DIRECTIONS: Give only the number of lines in the data that contain the word "pixels".

>> begin PROVIDED ENTRIES

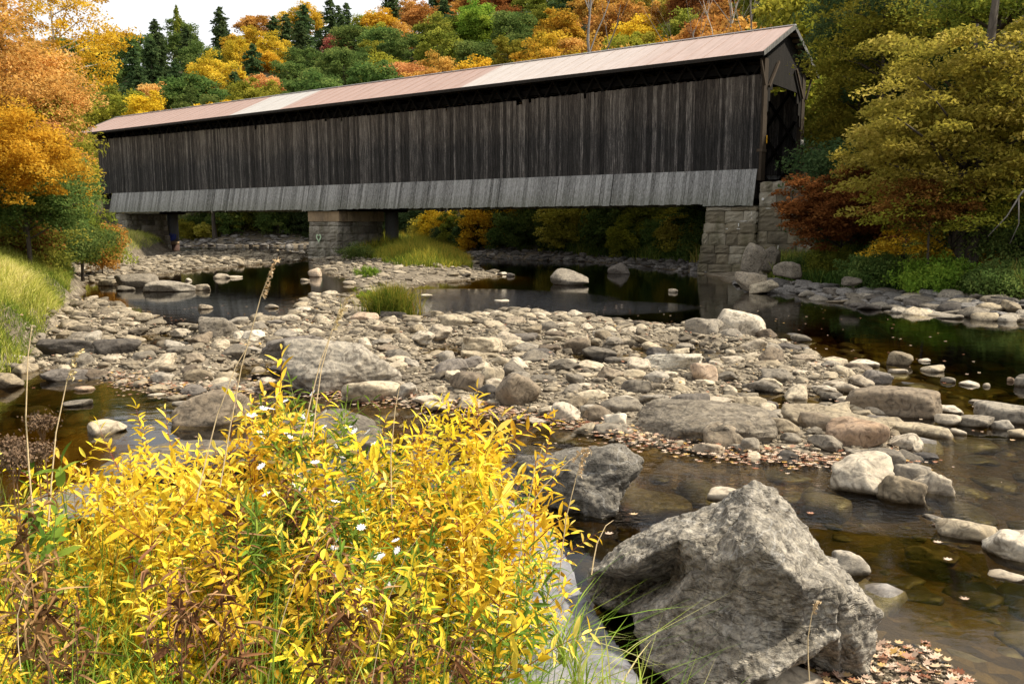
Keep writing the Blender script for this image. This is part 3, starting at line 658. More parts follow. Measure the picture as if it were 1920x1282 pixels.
def rock(name, label, cat, px, py, wpx, hpx, mat, yaw=0.0, k=9, cuts=9, rough=0.05, tilt=(0, 0), depth=0.72, seed=None, z=None, n=4, mark=None, stretch=None, group=None, sink=0.3):
    NROCK[0] += 1; seed = seed or 100 + NROCK[0]
    g = gp(px, py, 0.03 if z is None else z); D = math.hypot(g[0], g[1]); dep = math.atan2(CAMH - g[2], D); sl = math.hypot(D, CAMH - g[2])
    w = wpx * sl / FPX; d = w * depth; vh = hpx * sl / FPX
    h = max((vh - d * 0.5 * math.sin(dep)) / math.cos(dep), 0.16 * w)
    fw = np.array([g[0], g[1]]) / D; c = np.array([g[0], g[1]]) + fw * d * 0.42
    V, F = rock_shape(seed, n, k, cuts, rough)
    hh = h / (2 * (1 - sink)); 
    ya = math.atan2(fw[1], fw[0]) - math.pi / 2
    V = V @ rot(yaw).T * np.array([w / 2 / .93, d / 2, h * (0.5 + sink / 2) / .93]); V = V @ rot(ya, *tilt).T
    o = mesh_np(name, V, F, M[mat], smooth=True)
    zb = g[2] if z is not None else max(-0.02, min(gz(c[0], c[1]), 0.12))
    o.location = (c[0], c[1], zb + h - V[:, 2].max() * 1.0 if False else zb + h * (0.5 - sink / 2))
    tag(o, label, cat, group); PLACED.append((c[0], c[1], max(w, d) * .46)); 
    if mark: MARKS.append((c[0], c[1], mark))
    return o
B_ = 'boulder'
rock(B_, 'dark angular boulder with craggy pale top standing in the brown pool beside the yellow bush', B_, 1088, 968, 205, 132, 'craggy', .3, 8, 7, .09, (0.08, -.12), .8, seed=411, n=6, mark='the dark craggy boulder', z=-.02, sink=.25)
rock(B_, 'long layered grey-tan boulder with dark strata bands rising behind the leaf-strewn pool', B_, 1308, 838, 275, 98, 'layered', .25, 5, 7, .05, (0, -.05), .62, seed=422, n=6, mark='the layered boulder', z=-.03)
rock(B_, 'largest dark smooth boulder on the gravel bar, humped at one end like a seal', B_, 640, 738, 225, 100, 'grey', -.2, 5, 6, .07, (0, .12), .5, seed=433, n=6, mark='the seal-shaped boulder', z=.0)
rock(B_, 'low tan mound of rock in front of the seal-shaped boulder', B_, 694, 752, 118, 42, 'sandy', 0, 4, 6, .03, (0, 0), .55, seed=7, n=5, mark='the tan rock mound')
rock('rock_block', 'squared brown block with a sharp broken corner tilted on the gravel', 'rock', 962, 764, 72, 62, 'brown', .6, 22, 3, .03, (.1, -.25), .8, seed=31, mark='the squared brown block')
rock('rock', 'reddish-brown faceted stone beside the squared brown block', 'rock', 880, 743, 70, 40, 'brown', 0, 9, 8, .04, (0, .1), .8, seed=32, mark='the reddish-brown stone')
rock('rock', 'smooth tan egg-shaped stone touching the reddish-brown faceted one', 'rock', 922, 731, 45, 36, 'sandy', 0, 4, 5, .03, seed=33)
rock(B_, 'smooth dark brown rounded boulder with a broad domed top standing in shallow water', B_, 1673, 781, 148, 56, 'brown', 0, 6, 5, .04, (0, .03), .6, seed=34, n=5, mark='the domed brown boulder', z=-.01)
rock('stone_slab', 'straight-edged grey-green slab lying like a plank in the shallow water', 'slab', 1717, 811, 92, 26, 'sandy', 0, 26, 0, .015, (0, 0), .5, seed=35, mark='the straight-edged slab')
rock(B_, 'long low sandy boulder behind the pinkish-tan rounded one', B_, 1560, 818, 190, 50, 'sandy', 0, 5, 6, .04, (0, .08), .55, seed=36, n=5, z=0, mark='the long sandy boulder')
rock(B_, 'pinkish-tan rounded boulder with a smooth cap at the tip of the gravel bar', B_, 1603, 846, 102, 62, 'pink', 0, 5, 7, .03, (0, .1), .8, seed=37, n=5, mark='the pinkish boulder', z=.0)
rock('rock_block', 'dark brown flat-topped block leaning on the long sandy boulder', 'rock', 1536, 812, 74, 34, 'brown', .1, 16, 3, .04, (.05, .05), .6, seed=38, z=.06)
rock('rock_block', 'chunky tan-brown cube-like rock with broken faces before the layered boulder', 'rock', 1353, 842, 62, 46, 'brown', .7, 18, 5, .03, (.1, .1), .8, seed=39, mark='the cube-like rock', z=.03)
rock('cobble', 'round grey cobble beside the cube-like rock at the foot of the layered boulder', 'cobble', 1403, 850, 38, 29, 'grey', 0, 4, 4, .03, seed=40)
rock('rock', 'pale grey pointed rock with a vertical ridge standing in clear water', 'rock', 1617, 932, 108, 64, 'pale', .5, 12, 6, .04, (.05, .1), .7, seed=41, n=5, mark='the pointed pale rock', z=-.02)
rock('rock', 'rounded tan rock with a slight cleft in front of the pale pointed rock', 'rock', 1684, 948, 76, 50, 'sandy', 0, 6, 6, .04, (0, 0), .75, seed=42, n=5, mark='the cleft tan rock', z=-.02)
rock('rock', 'small upright brown-grey rock propped behind the pointed and cleft rocks', 'rock', 1704, 905, 50, 40, 'grey', .2, 10, 6, .03, (0, .2), .7, seed=43)
rock('rock', 'curled white-grey rock hollowed in its middle at the water riffle', 'rock', 1753, 930, 64, 40, 'pale', 0, 6, 8, .11, (0, .1), .7, seed=44, mark='the hollowed rock', z=-.02)
rock('rock', 'pale grey rough rock between the pinkish boulder and the upright rock', 'rock', 1650, 882, 84, 44, 'grey', .3, 11, 7, .05, (0, .12), .7, seed=45, n=5)
rock('rock', 'tan rounded box-shaped rock lying half under water near the riffle', 'rock', 1812, 1016, 92, 34, 'sandy', -.1, 12, 2, .03, (0, 0), .55, seed=46, mark='the box-shaped tan rock', z=-.02)
rock(B_, 'pale dome-like boulder partly cut off by the frame in the dark stream', B_, 1893, 1056, 110, 60, 'pale', 0, 6, 6, .05, (0, -.15), .8, seed=47, n=5, z=-.02)
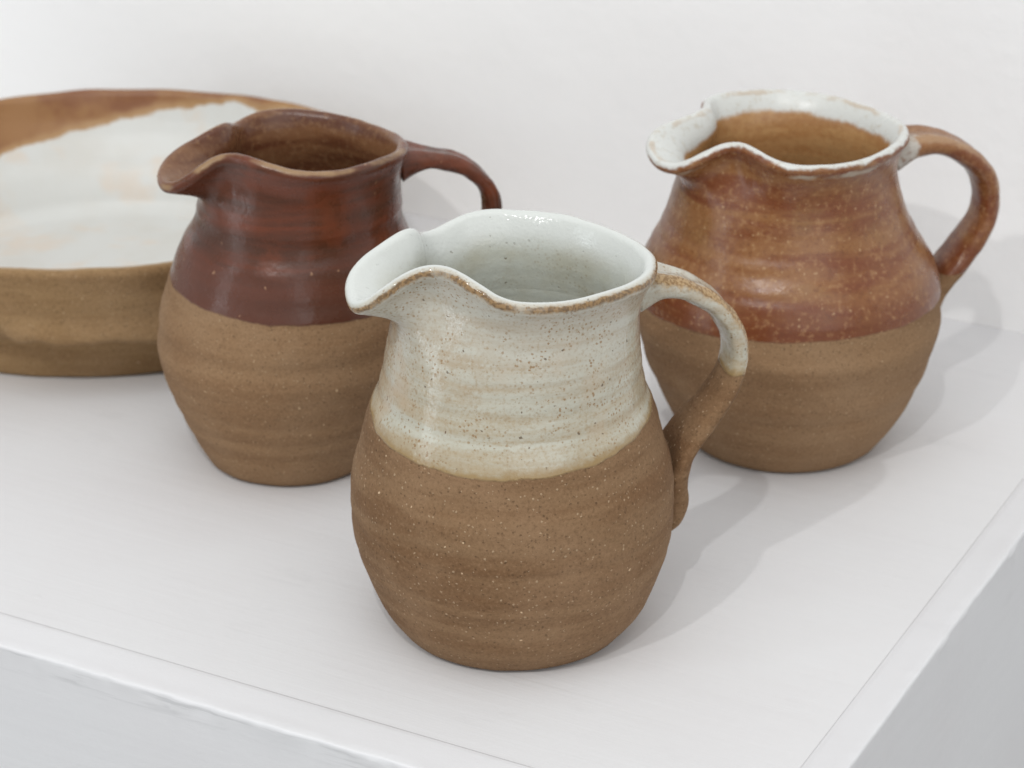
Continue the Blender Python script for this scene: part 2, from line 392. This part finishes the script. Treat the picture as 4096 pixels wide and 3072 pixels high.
def jug(name, label, loc, H, rk, cxk, rimp, spout, zn, mat, handle, seed, lipk=3.2, fineness=0.00022, neck_k=0.35, lip_t=0.0043, trough=0.0):
    root = empty(name, (loc[0], loc[1], 0)); tag(root, label, 'jug', 'stoneware jugs on the plinth')
    zk = np.linspace(0, H, len(rk))
    ang = np.linspace(0, 2 * np.pi, NA + 1)[:-1]
    rows = []
    r0 = float(rk[0])
    for q in (0.0, 0.3, 0.6, 0.85):
        rows.append((r0 * q * 0.96 + 1e-5, 0.0006, 0.0))
    zs = np.concatenate([[0.0, 0.0006, 0.0016], np.linspace(0.003, zn, 120)])
    ringn = fbm(zs, seed, 75.0) * 0.00075 + fbm(zs, seed + 5, 240.0) * 0.00016
    rr = catmull(zk, rk, zs) + ringn * np.clip(zs / 0.01, 0, 1)
    cc = catmull(zk, cxk, zs)
    rr[0] -= 0.0016; rr[1] -= 0.0006
    for z, r_, c_ in zip(zs, rr, cc): rows.append((r_, z, c_))
    G = np.zeros((len(rows), NA, 3))
    for i, (r_, z, c_) in enumerate(rows):
        wob = np.array([mnoise.noise(Vector((math.cos(a) * 1.2 + seed, math.sin(a) * 1.2, z * 22))) for a in ang]) * 0.0005
        wob += np.array([mnoise.noise(Vector((math.cos(a) * 4 + seed, math.sin(a) * 4, z * 110))) for a in ang]) * fineness
        k = min(1, r_ / 0.02)
        G[i, :, 0] = c_ + (r_ + wob * k) * np.cos(ang); G[i, :, 1] = (r_ + wob * k) * np.sin(ang); G[i, :, 2] = z
    # lip curve
    phi, zw = spout
    Lp = np.array(rimp) / 1000.0; n_ = len(Lp)
    # control point k belongs to azimuth spout - 180 + 360 k / n
    d = (ang - phi + np.pi) % (2 * np.pi) - np.pi
    f = (d + np.pi) / (2 * np.pi) * n_; i1 = np.floor(f).astype(int); t_ = (f - i1)[:, None]
    p0, p1, p2, p3 = (Lp[(i1 + k) % n_] for k in (-1, 0, 1, 2))
    P = 0.5 * (2*p1 + (p2 - p0)*t_ + (2*p0 - 5*p1 + 4*p2 - p3)*t_**2 + (3*p1 - p0 - 3*p2 + p3)*t_**3)
    jit = np.array([mnoise.noise(Vector((math.cos(a) * 6, math.sin(a) * 6, seed * 3.1))) for a in ang])
    P[:, 2] += jit * 0.00020 - 0.0017 - 0.0024 * np.exp(-((d - 0.62) / 0.36)**2) - 0.0013 * np.exp(-((d + 0.45) / 0.25)**2) - 0.0011 * np.clip(P[:, 1] / 0.02, 0, 1) + trough * np.clip(-P[:, 1] / 0.02, 0, 1) * np.clip((d - 1.0) / 0.5, 0, 1); P[:, 0] += jit * 0.0002
    wd, s, ws = 0.45, 0.75, 0.3
    Q = G[-1]; up = G[-1] - G[-3]; up /= np.linalg.norm(up, axis=1, keepdims=True)
    rad = np.stack([np.cos(ang), np.sin(ang), 0 * ang], 1)
    lob2 = np.exp(-np.abs(d / 0.58)**3)
    pin = 0.14 * np.exp(-((d + 0.90) / 0.30)**2) + 0.20 * np.exp(-((d - 0.76) / 0.30)**2)
    kk = neck_k + (np.where(d < 0, 1.2 + (lipk - 1.2) * np.exp(-(d / 0.3)**2), lipk) - neck_k) * lob2 - 1.0 * pin
    out = rad * kk[:, None] + np.array([0, 0, 1.0]); out /= np.linalg.norm(out, axis=1, keepdims=True)
    D = np.linalg.norm(P - Q, axis=1)[:, None]
    C1 = Q + up * D * (0.38 + 0.20 * lob2 + 0.14 * pin)[:, None]; C2 = P - out * D * (0.40 + 0.12 * lob2)[:, None]
    nn = 44; up_rows = []
    tt = np.linspace(0, 1, nn + 1)[1:]
    rz = fbm(zn + tt * 0.02, seed + 2, 180.0) * 0.00022
    for j, u in enumerate(tt):
        X = (1-u)**3 * Q + 3*(1-u)**2*u * C1 + 3*(1-u)*u*u * C2 + u**3 * P
        X = X + rad * (rz[j] * (1 - u))
        up_rows.append(X)
    G = np.concatenate([G, np.array(up_rows)], 0)
    nb = len(rows)
    thick = np.concatenate([np.full(nb, 0.0040), 0.0040 + (lip_t - 0.0040) * np.clip((np.arange(nn) / nn - 0.55) / 0.45, 0, 1)**1.5])
    S, rim = pot_surface(G, thick)
    nr = len(S); N = grid_normals(S); N[0] = (0, 0, -1); N[-1] = (0, 0, 1)
    # spout faces: pulled lobe of the lip above the neck, outside and inside
    start = nb + 14
    lim = s + ws * 0.35
    colm = np.abs((ang + np.pi / NA - phi + np.pi) % (2*np.pi) - np.pi) < lim
    mask = np.zeros((nr - 1, NA), bool); mask[start:nr - 1 - start] = colm
    F, K = split_faces(nr, mask)
    V = S.reshape(-1, 3); Nf = N.reshape(-1, 3)
    lobe_a = np.broadcast_to(lob2, (nr, NA)).reshape(-1)
    at = {'rim': rim.reshape(-1), 'lobe': lobe_a, 'ridge': np.zeros(len(V)), 'along': np.ones(len(V))}
    sub_mesh('body', V, Nf, F[~K], mat, root, at)
    sub_mesh('spout', V, Nf, F[K], mat, root, at)
    strap(root, mat, seed=seed, **handle)
    return root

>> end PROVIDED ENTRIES

SOLUTION FOR THIS EXERCISE: 2